Normally I wouldn't consider this worth it unless there's a common prefix for quite a number of URLs (certainly more than two).

2
  • Thanks Carl, this looks like it will come in handy too.
    – slypete
    Sep 2, 2009 at 6:23
  • you can use patterns to save having to create a new file: url(r'...', include(patterns('', url(...), url(...)))). See here
    – Patrick
    Mar 29, 2014 at 1:33
1

Why not have two patterns:

(r'^so/(?P<required>\d+)/(?P<optional>.*)/$', view='myapp.so', name='optional'),
(r'^so/(?P<required>\d+)/$', view='myapp.so', kwargs={'optional':None}, name='required'),
1
  • It doesn't matter which order you put these URL patterns in. They both are bounded with $ at the end, so there can be no ambiguity. There are, of course, similar situations where it would matter (if the shorter pattern were unbounded, for instance).
    – Carl Meyer
    Aug 30, 2009 at 14:04
1

For anyone who is still having this problem. I use Django 1.5 (updated: using 1.8) and it's still working fine.

I use:

urls.py

url(r'^(?P<app_id>\d+)/start/+(?P<server_id>\d+)?', views.restart, name='restart')

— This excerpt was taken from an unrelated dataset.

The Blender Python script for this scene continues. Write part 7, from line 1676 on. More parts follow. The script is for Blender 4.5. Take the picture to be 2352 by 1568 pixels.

Then when I want to have the two urls

/1/start/2

and

/1/start

I use:

{% url '<namespace>:start' app.id %}
{% url '<namespace>:start' app.id server.id %}

This will create the urls

/1/start/2 and 
/1/start/ <- notice the slash.

If you create a url manually you have to keep the / in mind.

I hoop this helps anyone!

-1

in views.py you do simple thing.

def so(request, required, optional=None): 

And when you dont get optional param in url string it will be None in your code.

Simple and elegant :)

3
  • In which version of Django it works? I've 1.5 this don't work without changes in url.py Oct 20, 2013 at 8:09
  • This works for views.py methods. And it is pretty depreciated since Django changed a lot of stuff in terms of URL management and applying views. [eg. Class based views];
    – Popara
    Oct 24, 2013 at 8:37
  • You cannot do that in django, it first look at url.py & won't find any pattern that matches the url. As this on is in views.py and won't run until after a pattern is found
    – OMY
    Jun 22, 2014 at 11:21
-2

Depending on your use case, you may simply want to pass a url parameter like so:

url/?parameter=foo

call this in your view:

request.REQUEST.get('parameter')

this will return 'foo'

1
  • My question was regarding passing the optional parameter to the view function as well as using it with the url template tag.